§ Task
Identify the lines containing the word "scene". Copy each one.

________________________

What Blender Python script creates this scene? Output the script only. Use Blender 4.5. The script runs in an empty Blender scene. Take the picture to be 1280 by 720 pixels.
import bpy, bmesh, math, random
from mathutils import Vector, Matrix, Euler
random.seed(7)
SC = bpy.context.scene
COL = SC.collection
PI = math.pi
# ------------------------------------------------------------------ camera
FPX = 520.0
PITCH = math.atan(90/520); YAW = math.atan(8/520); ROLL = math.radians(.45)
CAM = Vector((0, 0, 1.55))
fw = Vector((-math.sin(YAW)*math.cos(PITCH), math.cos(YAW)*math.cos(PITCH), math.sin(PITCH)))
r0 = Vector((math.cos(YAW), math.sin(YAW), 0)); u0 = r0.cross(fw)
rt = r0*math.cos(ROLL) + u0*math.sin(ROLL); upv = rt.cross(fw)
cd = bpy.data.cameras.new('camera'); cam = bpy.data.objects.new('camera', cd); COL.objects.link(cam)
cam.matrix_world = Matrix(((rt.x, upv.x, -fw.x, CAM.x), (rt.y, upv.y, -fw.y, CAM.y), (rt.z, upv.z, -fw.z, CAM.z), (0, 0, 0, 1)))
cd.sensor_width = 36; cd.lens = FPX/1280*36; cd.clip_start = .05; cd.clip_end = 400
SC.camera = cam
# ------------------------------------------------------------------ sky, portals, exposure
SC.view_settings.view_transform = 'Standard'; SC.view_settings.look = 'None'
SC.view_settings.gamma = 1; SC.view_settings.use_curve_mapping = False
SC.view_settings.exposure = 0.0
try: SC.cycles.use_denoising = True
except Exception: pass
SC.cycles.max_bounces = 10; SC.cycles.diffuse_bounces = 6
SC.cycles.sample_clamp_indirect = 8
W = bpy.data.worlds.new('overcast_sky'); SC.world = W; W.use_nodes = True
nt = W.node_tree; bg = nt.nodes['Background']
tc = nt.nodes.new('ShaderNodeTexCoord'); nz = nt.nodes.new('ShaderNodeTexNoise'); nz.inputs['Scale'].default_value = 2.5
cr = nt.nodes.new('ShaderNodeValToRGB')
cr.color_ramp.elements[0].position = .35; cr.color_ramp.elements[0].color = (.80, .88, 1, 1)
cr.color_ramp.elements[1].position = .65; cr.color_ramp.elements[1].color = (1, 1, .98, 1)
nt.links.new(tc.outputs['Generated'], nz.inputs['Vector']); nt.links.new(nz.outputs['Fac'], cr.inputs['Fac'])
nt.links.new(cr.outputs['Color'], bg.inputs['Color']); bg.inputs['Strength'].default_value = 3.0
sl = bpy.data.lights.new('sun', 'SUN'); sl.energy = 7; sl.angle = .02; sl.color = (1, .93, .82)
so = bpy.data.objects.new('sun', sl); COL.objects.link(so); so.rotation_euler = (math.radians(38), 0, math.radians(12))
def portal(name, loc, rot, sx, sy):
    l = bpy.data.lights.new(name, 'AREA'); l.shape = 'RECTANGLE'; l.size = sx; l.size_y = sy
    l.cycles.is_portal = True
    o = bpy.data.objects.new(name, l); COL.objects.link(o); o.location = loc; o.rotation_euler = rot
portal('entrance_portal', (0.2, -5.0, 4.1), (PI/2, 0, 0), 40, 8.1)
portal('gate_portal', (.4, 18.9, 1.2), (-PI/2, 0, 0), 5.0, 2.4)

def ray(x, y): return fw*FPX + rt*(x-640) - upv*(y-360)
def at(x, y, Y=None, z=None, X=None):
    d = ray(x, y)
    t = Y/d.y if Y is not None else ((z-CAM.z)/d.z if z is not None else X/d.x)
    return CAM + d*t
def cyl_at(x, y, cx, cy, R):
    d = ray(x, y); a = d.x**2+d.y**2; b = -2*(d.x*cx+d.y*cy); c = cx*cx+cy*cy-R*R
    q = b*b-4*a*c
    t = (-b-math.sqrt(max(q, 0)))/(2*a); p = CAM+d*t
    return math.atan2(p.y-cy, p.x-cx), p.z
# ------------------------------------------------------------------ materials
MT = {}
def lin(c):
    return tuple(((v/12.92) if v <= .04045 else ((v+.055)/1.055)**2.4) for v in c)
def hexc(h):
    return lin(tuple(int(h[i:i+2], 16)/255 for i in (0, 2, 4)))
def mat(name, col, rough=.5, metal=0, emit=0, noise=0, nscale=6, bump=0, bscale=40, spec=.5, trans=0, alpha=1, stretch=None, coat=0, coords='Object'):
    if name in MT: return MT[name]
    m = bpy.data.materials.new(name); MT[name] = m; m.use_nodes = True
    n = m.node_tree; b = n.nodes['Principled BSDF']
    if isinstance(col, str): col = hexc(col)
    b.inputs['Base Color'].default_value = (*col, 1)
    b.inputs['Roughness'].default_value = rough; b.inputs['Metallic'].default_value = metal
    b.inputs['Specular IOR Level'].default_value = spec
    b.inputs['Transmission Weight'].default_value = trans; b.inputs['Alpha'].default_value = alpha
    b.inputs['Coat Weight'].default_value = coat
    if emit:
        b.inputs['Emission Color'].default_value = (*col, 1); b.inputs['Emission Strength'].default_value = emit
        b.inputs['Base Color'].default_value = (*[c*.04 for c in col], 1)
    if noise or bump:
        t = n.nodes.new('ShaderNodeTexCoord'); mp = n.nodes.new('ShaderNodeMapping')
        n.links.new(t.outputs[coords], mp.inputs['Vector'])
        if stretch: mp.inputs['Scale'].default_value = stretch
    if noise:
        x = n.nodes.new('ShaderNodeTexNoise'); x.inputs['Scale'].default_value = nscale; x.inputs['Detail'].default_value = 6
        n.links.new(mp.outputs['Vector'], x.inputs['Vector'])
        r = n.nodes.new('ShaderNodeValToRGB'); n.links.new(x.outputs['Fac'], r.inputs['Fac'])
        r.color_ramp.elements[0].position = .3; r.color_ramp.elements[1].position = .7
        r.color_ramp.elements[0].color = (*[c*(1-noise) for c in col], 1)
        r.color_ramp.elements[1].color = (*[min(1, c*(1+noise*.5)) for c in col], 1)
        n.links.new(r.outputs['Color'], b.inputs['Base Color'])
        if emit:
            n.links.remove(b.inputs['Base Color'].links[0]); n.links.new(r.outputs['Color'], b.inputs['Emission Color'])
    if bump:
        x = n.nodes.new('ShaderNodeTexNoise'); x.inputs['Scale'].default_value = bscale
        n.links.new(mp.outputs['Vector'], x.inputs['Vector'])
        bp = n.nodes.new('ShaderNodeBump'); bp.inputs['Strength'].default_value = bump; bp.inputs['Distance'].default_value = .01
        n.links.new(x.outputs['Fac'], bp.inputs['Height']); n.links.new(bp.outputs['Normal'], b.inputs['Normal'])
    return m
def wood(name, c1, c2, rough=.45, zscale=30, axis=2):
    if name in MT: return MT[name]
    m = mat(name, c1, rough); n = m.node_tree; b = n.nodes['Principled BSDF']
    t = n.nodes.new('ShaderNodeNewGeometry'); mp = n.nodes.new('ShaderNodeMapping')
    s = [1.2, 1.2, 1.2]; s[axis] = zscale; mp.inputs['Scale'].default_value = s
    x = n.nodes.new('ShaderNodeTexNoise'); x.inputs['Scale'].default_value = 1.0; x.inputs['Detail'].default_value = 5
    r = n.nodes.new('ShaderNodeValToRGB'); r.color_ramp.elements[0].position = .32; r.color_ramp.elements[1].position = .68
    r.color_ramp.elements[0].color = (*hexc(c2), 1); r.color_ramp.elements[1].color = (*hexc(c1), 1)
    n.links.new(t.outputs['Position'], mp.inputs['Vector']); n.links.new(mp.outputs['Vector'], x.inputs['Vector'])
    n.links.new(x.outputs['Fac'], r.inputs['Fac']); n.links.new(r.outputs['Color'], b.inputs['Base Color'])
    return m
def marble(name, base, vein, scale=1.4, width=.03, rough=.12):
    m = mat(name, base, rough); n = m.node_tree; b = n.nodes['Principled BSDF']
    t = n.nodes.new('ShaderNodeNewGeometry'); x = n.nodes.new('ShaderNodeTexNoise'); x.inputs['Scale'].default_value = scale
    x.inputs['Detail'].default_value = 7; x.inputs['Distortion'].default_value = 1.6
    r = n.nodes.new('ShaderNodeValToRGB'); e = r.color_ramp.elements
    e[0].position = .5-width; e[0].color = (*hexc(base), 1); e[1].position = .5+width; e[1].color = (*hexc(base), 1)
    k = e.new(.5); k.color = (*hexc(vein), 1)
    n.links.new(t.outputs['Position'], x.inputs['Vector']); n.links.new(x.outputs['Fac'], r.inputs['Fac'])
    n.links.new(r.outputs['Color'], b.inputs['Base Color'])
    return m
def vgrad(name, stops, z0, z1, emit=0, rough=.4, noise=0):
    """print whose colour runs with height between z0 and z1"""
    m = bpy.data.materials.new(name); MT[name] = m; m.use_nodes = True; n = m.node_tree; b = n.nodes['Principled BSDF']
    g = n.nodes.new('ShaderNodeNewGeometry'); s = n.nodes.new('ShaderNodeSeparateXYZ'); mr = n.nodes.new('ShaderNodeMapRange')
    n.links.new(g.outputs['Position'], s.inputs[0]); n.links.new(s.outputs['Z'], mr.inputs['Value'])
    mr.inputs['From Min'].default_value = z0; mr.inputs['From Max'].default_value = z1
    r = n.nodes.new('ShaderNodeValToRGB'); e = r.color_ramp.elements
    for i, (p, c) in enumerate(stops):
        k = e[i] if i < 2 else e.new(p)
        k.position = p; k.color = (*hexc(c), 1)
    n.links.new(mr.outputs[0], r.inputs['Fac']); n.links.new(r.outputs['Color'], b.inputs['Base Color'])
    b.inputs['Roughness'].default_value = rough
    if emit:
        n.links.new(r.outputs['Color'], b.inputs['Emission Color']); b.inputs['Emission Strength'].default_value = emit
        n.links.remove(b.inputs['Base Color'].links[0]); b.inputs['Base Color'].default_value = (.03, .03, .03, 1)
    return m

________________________

§ Solution to this task
What Blender Python script creates this scene? Output the script only. Use Blender 4.5. The script runs in an empty Blender scene. Take the picture to be 1280 by 720 pixels.
SC = bpy.context.scene